Rows from a 3D scene dataset:
^^^^

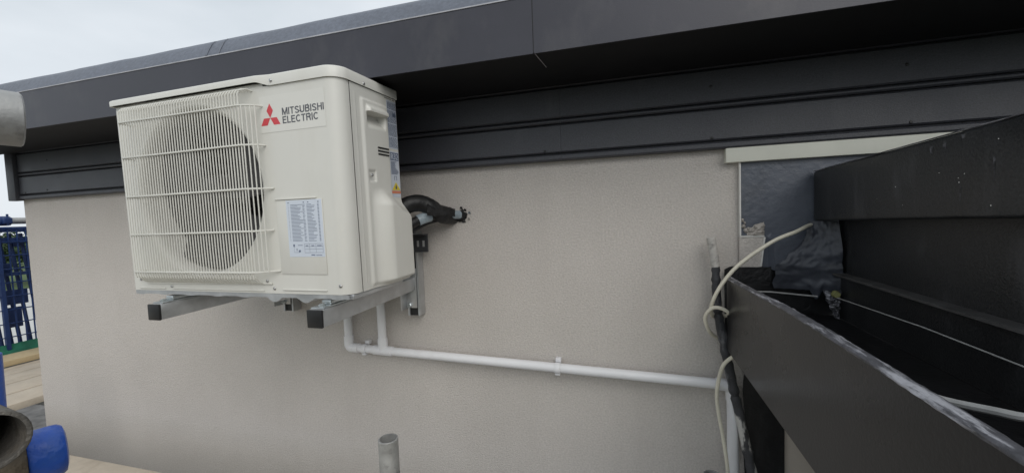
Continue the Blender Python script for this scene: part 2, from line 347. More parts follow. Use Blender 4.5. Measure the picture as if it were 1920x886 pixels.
# cream trim and the exposed patch where the two roofs meet
MB().box(.194, 1.1, -.028, -.0011, .1295, .1715).build('trim_board', 'trim', B, bevel=.002)
def patch(u, v):
    x = .2365 + u * .60; z = -.182 + v * .311 + (.012 * noise.noise((u * 40, 1, 1)) if v < .01 else 0)
    n = noise.noise((x * 14, z * 14, 1)) * .0018 + noise.noise((x * 60, z * 90, 3)) * .0006
    y = -.007 + n
    if z < -.085 and x > .31: y -= .020 * min(1, (-.085 - z) / .012) * min(1, (x - .31) / .008)
    return (x, y, z)
MB().grid(110, 70, patch).build('membrane_patch', 'membrane', B, smooth=True, fix=False)
MB().box(.2315, .2355, -.016, -.0008, -.085, .129).build('render_bead', 'bead', B)
MB().box(.2315, .296, -.016, -.0008, -.0895, -.0855).build('render_bead', 'bead', B)
MB().add([(.2945, -.017, -.0905), (.2985, -.017, -.0905), (.2885, -.017, -.176), (.2845, -.017, -.176), (.2945, -.001, -.0905), (.2985, -.001, -.0905), (.2885, -.001, -.176), (.2845, -.001, -.176)],
         [(0, 1, 2, 3), (4, 7, 6, 5), (0, 4, 5, 1), (1, 5, 6, 2), (2, 6, 7, 3), (3, 7, 4, 0)]).build('render_bead', 'bead', B)
# render carries on under the bead
MB().prism([(.2312, -.0897), (.2943, -.0897), (.2843, -.1995), (.2312, -.1995)], 'Y', -.0135, -.0009).build('render_return', 'render', B)
mo = MB()
def mort(u, v):
    x = .252 + u * .046; z = -.0845 + v * .036 * (.35 + .75 * u ** .6)
    e = min(u, 1 - u, 1 - v) * 4
    return (x + .004 * noise.noise((v * 5, u * 3, 2)), -.009 - .009 * min(1, e) - .005 * noise.noise((u * 6, v * 6, 8)), z + .006 * noise.noise((u * 5, 2, 3)) * v)
mo.grid(14, 12, mort).build('mortar_patch', 'mortar', B, smooth=True, fix=False)
for (x, z, s) in ((.243, -.058, .011), (.249, -.072, .012), (.240, -.040, .008), (.246, -.049, .007), (.256, -.066, .009)):
    def ml(u, v, x=x, z=z, s=s):
        a = u * 2 * pi; r = s * v * (.7 + .5 * noise.noise((cos(a) * 1.5 + x * 90, sin(a) * 1.5, z * 70)))
        return (x + r * cos(a) * .7, -.010 - .007 * (1 - v) , z + r * sin(a))
    MB().grid(12, 3, ml).build('mortar_splash', 'mortar', B, smooth=True, fix=False)
# bitumen-painted wall below the patch and under the gutter
def bit(u, v):
    x = .189 + u * 1.0; z = -.40 + v * .222
    top = .012 * noise.noise((x * 30, 0, 5)) if v > .97 else 0
    return (x, -.0165 - .003 * noise.noise((x * 40, z * 25, 6)), z + top)
MB().grid(70, 24, bit).build('bitumen_coating', 'bitumen', B, smooth=True, fix=False)
MB().grid(60, 40, lambda u, v: (.240 + u * .9 + .006 * noise.noise((0, v * 12, 2)) * (u < .01), -.0165 - .003 * noise.noise((u * 40, v * 25, 6)), -1.6 + v * 1.195)).build('bitumen_coating', 'bitumen', B, smooth=True, fix=False)
rebase(B)

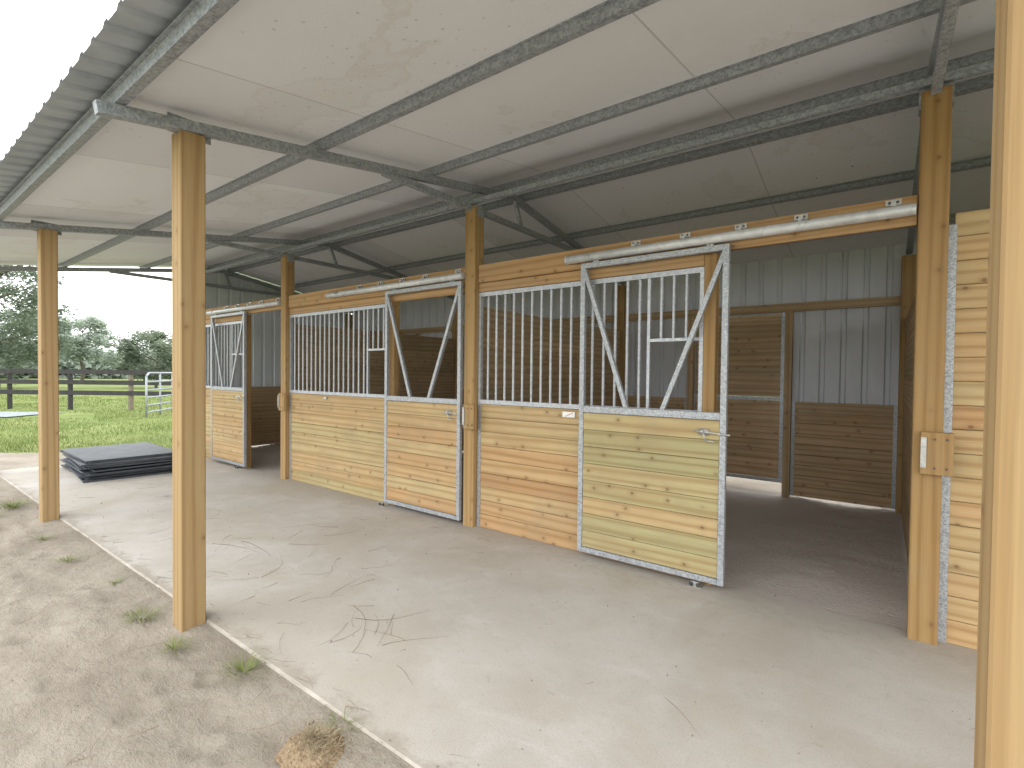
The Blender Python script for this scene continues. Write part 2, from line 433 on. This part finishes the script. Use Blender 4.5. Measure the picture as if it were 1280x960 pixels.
    m.cyl((dx1-.155,yh,zz+.01),(dx1-.135,yh-.01,zz-.055),.006)
    m.cyl((dx1-.135,yh-.01,zz-.055),(dx1-.07,yh-.01,zz-.06),.006)
    m.cyl((dx1-.04,y0-.002,zz),(dx1-.04,yh-.01,zz),.008); m.cyl((dx1-.16,y0-.002,zz+.01),(dx1-.16,yh-.01,zz+.01),.008)
    m.obj('door_latch',M_brass,door,smooth=True)
    for x in (dx0+.14,dx1-.14):
        m=MB(); m.box((x-.025,y0+.014,2.551),(x+.025,y0+.022,2.564)); m.cyl((x,YW-.012,2.55),(x,YW-.012,2.57),.007,mi=1)
        m.obj('door_hanger',[M_brass,M_dark],door)
    gx=jx1-.09
    m=MB(); m.box((gx-.05,y0-.03,.001),(gx+.05,y1+.03,.008)); m.box((gx-.03,y0-.02,.008),(gx+.03,y0-.012,.04)); m.cyl((gx-.025,y0-.03,.02),(gx-.025,y0-.012,.02),.016,mi=1); m.cyl((gx+.025,y0-.03,.02),(gx+.025,y0-.012,.02),.016,mi=1)
    m.obj('floor_guide',[M_brass,M_dark],barn,origin=(gx,YW,0))
    if idx==0:
        m=MB(); m.box((a+1.02,YW+.055,1.20),(a+1.15,YW+.057,1.25)); m.poly([(a+1.04,YW+.0545,1.205),(a+1.13,YW+.0545,1.245),(a+1.13,YW+.0545,1.238),(a+1.05,YW+.0545,1.205)],mi=1)
        m.obj('tag',[M_tag,M_red],panel)
    if idx==1:
        m=MB(); m.box((a+.9,YW+.045,1.22),(a+.96,YW+.057,1.25)); m.obj('hook_plate',M_brass,panel)
for i,op in enumerate((True,False,True)):
    bay(PC[i]-.07,PC[i+1]+.07,op,i)

a=PC[0]+.074; b_=PC[0]+L0-.074
m=MB(); planks(m,a+.03,b_-.03,.0,2.57,YW+.085,YW+.12,18,tr=(.45,.95))
pn=m.obj('stall_panel',M_plank,barn,.0025,origin=(a,YW,0))
channels(pn,(a+.02,b_-.02),YW+.084,2.50)

for i,x in enumerate(PC+[PC[0]+L0]):
    n,top=(16,2.3) if i!=3 else (9,1.26)
    m=MB(); h=top/n
    for k in range(n):
        m.box((x-.02,YW+.15,k*h+.0005),(x+.02,YB-.13,(k+1)*h-.0005),1)
    m.obj('partition_wall',M_inner,barn,.003,origin=(x,5.7,0))
def sid_x(xa,xb,za,zb,y):
    m=MB(); prof=[]; x=xa
    while x<xb-.02:
        prof+=[(x,0),(min(x+.16,xb),0),(min(x+.175,xb),.02),(min(x+.215,xb),.02)]; x+=.229
    prof.append((xb,0))
    for (p,q),(r,s) in zip(prof,prof[1:]):
        if r-p<1e-5: continue
        m.poly([(p,y+q,za),(r,y+s,za),(r,y+s,zb),(p,y+q,zb)])
    return m
ZT=3.222
for i,x in enumerate(PC[:3]+[PC[0]+L0]):
    px=x-.07; pl=x-L0+.07
    o0,o1=px-2.42,px-1.22
    m=sid_x(x-L0,o0,0,ZT,YB+.03); sw=m.obj('back_siding',M_siding,barn,origin=(x,YB,0))
    m=sid_x(o1,x,0,ZT,YB+.03); m.obj('siding_sheet',M_siding,sw)
    m=sid_x(o0,o1,2.46,ZT,YB+.03); m.obj('siding_sheet',M_siding,sw)
    m=MB(); m.box((pl,YB-.03,2.47),(px,YB+.01,2.58),0)
    m.obj('girt',M_inner,barn,.002,origin=(x,YB,2.5))
    for jx in (o0-.09,o1):
        m=MB(); m.box((jx,YB-.08,-.05),(jx+.09,YB+.008,2.465),2); m.obj('door_jamb',M_inner,barn,.003,origin=(jx,YB,0))
    for (p,q) in ((pl,o0-.092),(o1+.094,px)):
        m=MB(); planks(m,p+.03,q-.03,.0,1.26,YB-.03,YB+.005,9)
        kp=m.obj('kick_panel',M_inner,barn,.002,origin=(p,YB,0))
        channels(kp,(p+.02,q-.02),YB-.03,1.26)
    m=MB(); y0,y1=YB+.08,YB+.12; dx0,dx1=o0-.05,o1-.02
    t=.045
    for bx in (((dx0,y0,.13),(dx0+t,y1,2.50)),((dx1-t,y0,.13),(dx1,y1,2.50)),((dx0+t,y0,2.455),(dx1-t,y1,2.50)),((dx0+t,y0,.13),(dx1-t,y1,.175)),((dx0+t,y0,1.26),(dx1-t,y1,1.31))):
        m.box(*bx)
    bd=m.obj('back_door',M_galv,barn,origin=(dx0,YB,0))
    m=MB(); planks(m,dx0+t,dx1-t,.178,1.258,y0+.005,y1-.012,8); planks(m,dx0+t,dx1-t,1.312,2.453,y0+.005,y1-.012,8)
    m.box((dx0+t,y1-.010,.178),(dx1-t,y1-.004,1.258)); m.box((dx0+t,y1-.010,1.312),(dx1-t,y1-.004,2.453))
    m.obj('plank_panel',M_inner,bd)
def sid_y(x,ya,yb,name):
    m=MB(); y=ya; prof=[]
    while y<yb-.02:
        prof+=[(y,0),(min(y+.16,yb),0),(min(y+.175,yb),.02),(min(y+.215,yb),.02)]; y+=.229
    prof.append((yb,0))
    for (p,q),(r,s) in zip(prof,prof[1:]):
        if r-p<1e-5: continue
        m.poly([(x-q,p,0),(x-s,r,0),(x-s,r,rz(r)+.08),(x-q,p,rz(p)+.08)])
    return m.obj(name,M_endsid,barn,origin=(x,5.7,0))
sid_y(PC[3]-.09,YW+.02,YB+.06,'end_siding')

# ------------------------------------------------------------ ground, slab
def lin(a,b,st):
    n=max(1,round((b-a)/st)); return [a+(b-a)*i/n for i in range(n)]
xs=[-700,-400,-250,-150,-100,-70,-50]+lin(-40,-16,.4)+lin(-16,-12,.12)+lin(-12,-6,.06)+lin(-6,0,.025)+lin(0,4,.08)+lin(4,12,.5)+lin(12,40,3)+[40,60,100,160,260,400,700]
ys=[-700,-400,-250,-150,-100,-70,-50]+lin(-40,-8,2)+lin(-8,-1.5,.4)+lin(-1.5,0,.06)+lin(0,1.15,.025)+lin(1.15,1.5,.0175)+lin(1.5,8,.08)+lin(8,20,.6)+lin(20,50,3)+[50,70,100,160,260,400,700]
def grassmask(x,y):
    n=noise.noise(Vector((x*.35,y*.35,3)))*1.3+noise.noise(Vector((x*1.3,y*1.3,9)))*.8
    e=-11.25-max(0,min(2.6-y,6))*1.5
    a=(e-x)/.9+n*1.3
    b2=(y-9.5)/1.0+n; c2=(x-9)/2+n; d2=(-7-y)/2+n
    return max(0,min(1,max(a,b2,c2,d2)))
verts=[];gr=[];stl=[]
SX0,SX1,SY0,SY1=-11.0,4.3,1.36,3.985
nf=noise.noise
random.seed(21)
prints=[(U(-7.5,-.6),U(.1,1.15),U(.05,.09),U(.006,.012)) for _ in range(70)]
def dent(x,y):
    d=0
    for (px,py,r,h) in prints:
        dx=x-px
        if dx>.2 or dx<-.2: continue
        q=math.hypot(dx,y-py)/r
        if q<1: d-=h*(1-q**3)
        elif q<1.6: d+=h*.45*math.sin((q-1)/.6*math.pi)
    return d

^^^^

■ Problem
Output exactly the lines running from the line containing "The Blender Python script for this scene continues." through the line containing "bay(PC[i]-.07,PC[i+1]+.07,op,i)", and only those lines.

■ Reply
The Blender Python script for this scene continues. Write part 2, from line 433 on. This part finishes the script. Use Blender 4.5. Measure the picture as if it were 1280x960 pixels.
    m.cyl((dx1-.155,yh,zz+.01),(dx1-.135,yh-.01,zz-.055),.006)
    m.cyl((dx1-.135,yh-.01,zz-.055),(dx1-.07,yh-.01,zz-.06),.006)
    m.cyl((dx1-.04,y0-.002,zz),(dx1-.04,yh-.01,zz),.008); m.cyl((dx1-.16,y0-.002,zz+.01),(dx1-.16,yh-.01,zz+.01),.008)
    m.obj('door_latch',M_brass,door,smooth=True)
    for x in (dx0+.14,dx1-.14):
        m=MB(); m.box((x-.025,y0+.014,2.551),(x+.025,y0+.022,2.564)); m.cyl((x,YW-.012,2.55),(x,YW-.012,2.57),.007,mi=1)
        m.obj('door_hanger',[M_brass,M_dark],door)
    gx=jx1-.09
    m=MB(); m.box((gx-.05,y0-.03,.001),(gx+.05,y1+.03,.008)); m.box((gx-.03,y0-.02,.008),(gx+.03,y0-.012,.04)); m.cyl((gx-.025,y0-.03,.02),(gx-.025,y0-.012,.02),.016,mi=1); m.cyl((gx+.025,y0-.03,.02),(gx+.025,y0-.012,.02),.016,mi=1)
    m.obj('floor_guide',[M_brass,M_dark],barn,origin=(gx,YW,0))
    if idx==0:
        m=MB(); m.box((a+1.02,YW+.055,1.20),(a+1.15,YW+.057,1.25)); m.poly([(a+1.04,YW+.0545,1.205),(a+1.13,YW+.0545,1.245),(a+1.13,YW+.0545,1.238),(a+1.05,YW+.0545,1.205)],mi=1)
        m.obj('tag',[M_tag,M_red],panel)
    if idx==1:
        m=MB(); m.box((a+.9,YW+.045,1.22),(a+.96,YW+.057,1.25)); m.obj('hook_plate',M_brass,panel)
for i,op in enumerate((True,False,True)):
    bay(PC[i]-.07,PC[i+1]+.07,op,i)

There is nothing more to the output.